WRITTEN INSTRUCTION:
Set the listing down again in full, word for word, with the pictures left out.

RECORDED DATA:
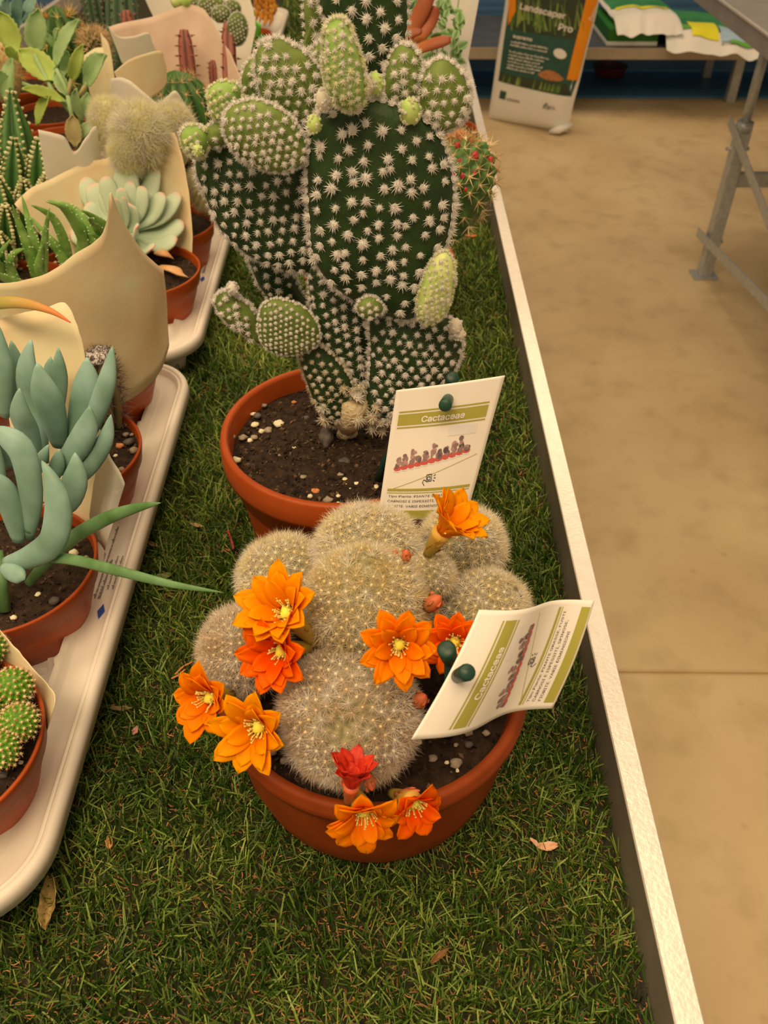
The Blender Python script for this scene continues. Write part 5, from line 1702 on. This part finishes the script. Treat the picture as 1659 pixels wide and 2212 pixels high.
# ---- small bunny ear, jade leaves and orange leaves behind
pn_ = potted('small_bunny_ear_cactus', 'small white-dotted bunny-ear cactus behind the round paper sleeve', (-.338, 1.690), .0600, .100, crumbs=0, seed=28, cat='cactus')
def padc(o, u, v, ru, rv, y, t=.016, sp=.0058, tu=.0032, m_=None, rt=.0):
    out = [(u + ru * math.cos(a) * math.cos(rt) - rv * math.sin(a) * math.sin(rt), v + ru * math.cos(a) * math.sin(rt) + rv * math.sin(a) * math.cos(rt)) for a in np.linspace(0, 6.283, 12, endpoint=False)]
    return pad(o, out, y, t, sp, tu, m_ or M['pad_mid'], M['tuft'])
for u, v, ru, rv, y in ((433, 6, 22, 16, 1.66), (458, 14, 30, 22, 1.64), (478, 30, 20, 18, 1.62), (513, 62, 22, 36, 1.60), (500, 20, 20, 20, 1.66)):
    padc(pn_, u, v, ru, rv, y)
for u, v in ((381, 4), (402, 2)):
    mb = MB(); lump(mb, Y(u, v, 1.62), (.010, .010, .010), seed=u, rough=.04, nu=12, nv=8); mb.build('bud', M['pad_yellow'], pn_)
pj4 = potted('jade_leaf_succulent', 'bright green jade-like succulent beside the small bunny-ear cactus', (-.300, 1.830), .0600, .100, crumbs=0, seed=29, cat='succulent')
for k, (tu, tv, bu, bv, w) in enumerate(((558, 50, 540, 90, 22), (566, 76, 545, 98, 14), (528, 6, 520, 40, 24), (498, 0, 505, 40, 20), (535, 40, 530, 90, 18), (548, 98, 538, 112, 14), (512, 22, 520, 60, 16), (544, 20, 535, 60, 16))):
    r = w * 1.7 / FPX / 2
    fat_leaf(pj4, [D(bu, bv, 1.74), D((tu + bu) / 2 + 3, (tv + bv) / 2, 1.70), D(tu, tv, 1.68)], [r * .4, r * .8, r, r, r * .6], M['jade'], flat=.4, up=tuple(-FW))
po_ = potted('orange_leaf_succulent', 'orange-brown leafy succulent at the top edge beside the farthest tray', (-.335, 2.090), .0650, .100, crumbs=0, seed=30, cat='succulent')
for k in range(26):
    u, v = 572 + 24 * math.cos(k * 2.4) * (k / 26) ** .5, 14 + 34 * math.sin(k * 2.4) * (k / 26) ** .5
    fat_leaf(po_, [D(u, v + 12, 2.06), D(u + 2, v, 2.03), D(u + 4 * math.cos(k), v - 10, 2.02)], [.004, .009, .002], M['orange_leaf'], flat=.4, n=8, up=tuple(-FW))
sleeve('cream paper corner standing behind the small bunny-ear cactus', (-.33, 1.70), .0700, .090, .45,
       [(296, -40), (340, -40), (380, -45), (440, -50), (500, -45), (530, -20), (545, 20), (552, 60)], .09, M['kraft_w'], 'back', seed=12)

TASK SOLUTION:
The Blender Python script for this scene continues. Write part 5, from line 1702 on. This part finishes the script. Treat the picture as 1659 pixels wide and 2212 pixels high.
# ---- small bunny ear, jade leaves and orange leaves behind
pn_ = potted('small_bunny_ear_cactus', 'small white-dotted bunny-ear cactus behind the round paper sleeve', (-.338, 1.690), .0600, .100, crumbs=0, seed=28, cat='cactus')
def padc(o, u, v, ru, rv, y, t=.016, sp=.0058, tu=.0032, m_=None, rt=.0):
    out = [(u + ru * math.cos(a) * math.cos(rt) - rv * math.sin(a) * math.sin(rt), v + ru * math.cos(a) * math.sin(rt) + rv * math.sin(a) * math.cos(rt)) for a in np.linspace(0, 6.283, 12, endpoint=False)]
    return pad(o, out, y, t, sp, tu, m_ or M['pad_mid'], M['tuft'])
for u, v, ru, rv, y in ((433, 6, 22, 16, 1.66), (458, 14, 30, 22, 1.64), (478, 30, 20, 18, 1.62), (513, 62, 22, 36, 1.60), (500, 20, 20, 20, 1.66)):
    padc(pn_, u, v, ru, rv, y)
for u, v in ((381, 4), (402, 2)):
    mb = MB(); lump(mb, Y(u, v, 1.62), (.010, .010, .010), seed=u, rough=.04, nu=12, nv=8); mb.build('bud', M['pad_yellow'], pn_)
pj4 = potted('jade_leaf_succulent', 'bright green jade-like succulent beside the small bunny-ear cactus', (-.300, 1.830), .0600, .100, crumbs=0, seed=29, cat='succulent')
for k, (tu, tv, bu, bv, w) in enumerate(((558, 50, 540, 90, 22), (566, 76, 545, 98, 14), (528, 6, 520, 40, 24), (498, 0, 505, 40, 20), (535, 40, 530, 90, 18), (548, 98, 538, 112, 14), (512, 22, 520, 60, 16), (544, 20, 535, 60, 16))):
    r = w * 1.7 / FPX / 2
    fat_leaf(pj4, [D(bu, bv, 1.74), D((tu + bu) / 2 + 3, (tv + bv) / 2, 1.70), D(tu, tv, 1.68)], [r * .4, r * .8, r, r, r * .6], M['jade'], flat=.4, up=tuple(-FW))
po_ = potted('orange_leaf_succulent', 'orange-brown leafy succulent at the top edge beside the farthest tray', (-.335, 2.090), .0650, .100, crumbs=0, seed=30, cat='succulent')
for k in range(26):
    u, v = 572 + 24 * math.cos(k * 2.4) * (k / 26) ** .5, 14 + 34 * math.sin(k * 2.4) * (k / 26) ** .5
    fat_leaf(po_, [D(u, v + 12, 2.06), D(u + 2, v, 2.03), D(u + 4 * math.cos(k), v - 10, 2.02)], [.004, .009, .002], M['orange_leaf'], flat=.4, n=8, up=tuple(-FW))
sleeve('cream paper corner standing behind the small bunny-ear cactus', (-.33, 1.70), .0700, .090, .45,
       [(296, -40), (340, -40), (380, -45), (440, -50), (500, -45), (530, -20), (545, 20), (552, 60)], .09, M['kraft_w'], 'back', seed=12)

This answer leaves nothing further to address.